CFDT: Daily Commodities Fundamentals: Commodities Bounce Back After Yesterday’s Steep Declines
Crude Prices Bounce Bank 5% After Yesterday’s Steep Decline
Crude Oil (WTI) $66.560 +$3.210 +5.07%
Volatility has been the story in the market for Crude Oil futures as yesterday’s 6.5% freefall was followed by a near 5% price increase back above $67-per-barrel during intraday trading. Yesterday’s Department of Energy stockpile report, which revealed a 5.5 million barrel increase in Crude Oil inventory as opposed to an expected 1.5 million barrel contraction, trimmed nearly one third of the commodity’s gains since mid-July. Demand for Crude has been historically weak this summer as companies limit their consumption and in turn, do not achieve growth. However, Thursday’s encouraging fundamental data releases and better-than-expected corporate earnings reports returned Crude to its winning ways of late. In early morning trading, the Housing Industry of Australia’s New Home Sales MoM figure for June was 0.5%, up from -5.6% in May. An increase in home sales signals a growing housing market, an essential component of a global economic recovery. In Germany, the Euro-Zone’s largest economy based on Nominal GDP, the unemployment rate was held constant since last month. The Euro-Zone’s Economic Confidence Indicator beat expectations, coming in at 76.0 (75.0 expected). The positive fundamental news from the global economy heightened investor demand for risk appetite, leading to an increase in Crude future prices despite yesterday’s demand concerns. However, perhaps the most market-moving factor in Crude trading on Thursday was the barrage of optimistic corporate earnings releases that hinted towards an end to the global economic recession. This quarter in particular, projected EPS figures have been reduced so significantly that companies have managed to exceed expectations by simply cost cutting. As a result, nearly 80% of the S&P 500 companies that have reported their 2Q earnings beat expectations. And while the trend continued today, numerous companies not only posted good earnings but also improved their economic outlook for the remainder of 2009. As we approach the end of a volatile week for Crude, the psychological $65-per-barrel level remains in the rearview mirror. The CFTC hearings have come to a close, but Chairman Gensler seems determined to regulate commodity speculation, saying that “inaction is just not acceptable.” Lingering concern of government regulation will continue to impact the broader commodity market.

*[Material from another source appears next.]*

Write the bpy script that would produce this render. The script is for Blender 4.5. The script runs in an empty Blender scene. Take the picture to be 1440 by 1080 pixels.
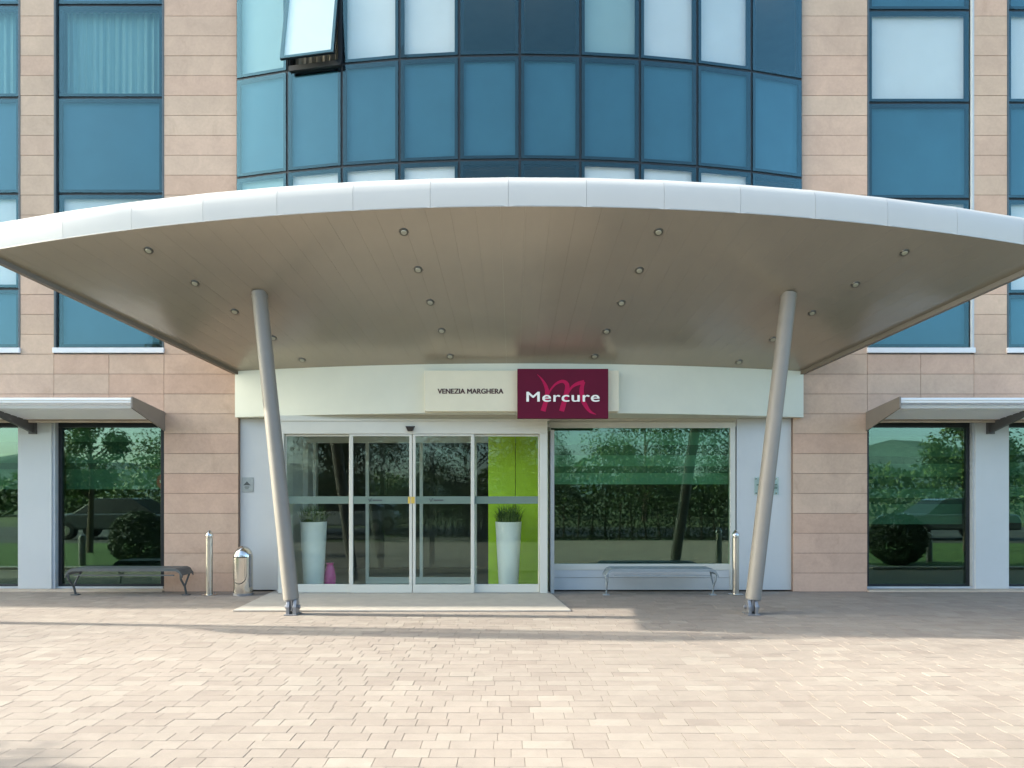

Precious Metals Push Forward, Accelerate at US Session Open
During yesterday’s trading session, Gold future prices managed to avoid heavy losses by only losing 1%. Risk aversion had bid the US dollar against its major competitors as investors fled from higher yielding currencies towards the “safe-haven currency.” Recall that Gold and the greenback tend to trade inversely as investors use the metal to hedge against dollar weakness and/or inflation. Today’s rise in equities (the S&P hit its highest level in 9 months while the NASDAQ broke through 2,000 during intraday trading) and encouraging fundamental data reports renewed investment in riskier assets, particularly the commodity-correlated Australian dollar, which outperformed all of its major competitors. The prospect of a global economic recovery carries with it inflationary fear, which may be confirmed by this evening’s Japanese Consumer Price Index report. Gold future prices saw nearly a full percentage point gain as a result, perhaps signaling a short-term re-test of the psychological $950-per-ounce price level.
Silver $13.460 +$0.202 +1.52%
Silver successfully bounced back from yesterday’s 3.5% decline, paring losses to close near the $13.500-per-ounce level. As was the case with Gold, dollar strength drove Silver prices downward yesterday. However, in addition to functioning as a precious metal, Silver holds its own industrial applications that make its future price particularly susceptible to fundamental data reports concerning global production. Yesterday’s disappointing US Durable Goods Orders figure (-2.5% actual vs. -0.6% expected) contributed to the metal’s steep decline; because Durable Goods last over three years by nature, they can be used as an indication of economic optimism regarding near-term growth. During today’s trading session, fundamentals seemed to point in the opposite direction. Japanese industrial production increased for the 4th straight month, which got the market moving. In the US session, the advancement of equities kept Silver strong throughout the day. Tomorrow’s US GDP will be the main market mover tomorrow; GDP is expected to contact an additional 1.5%, an improvement from the 1Q 5.5% contraction. If GDP manages to beat expectations, Silver could see significant upside.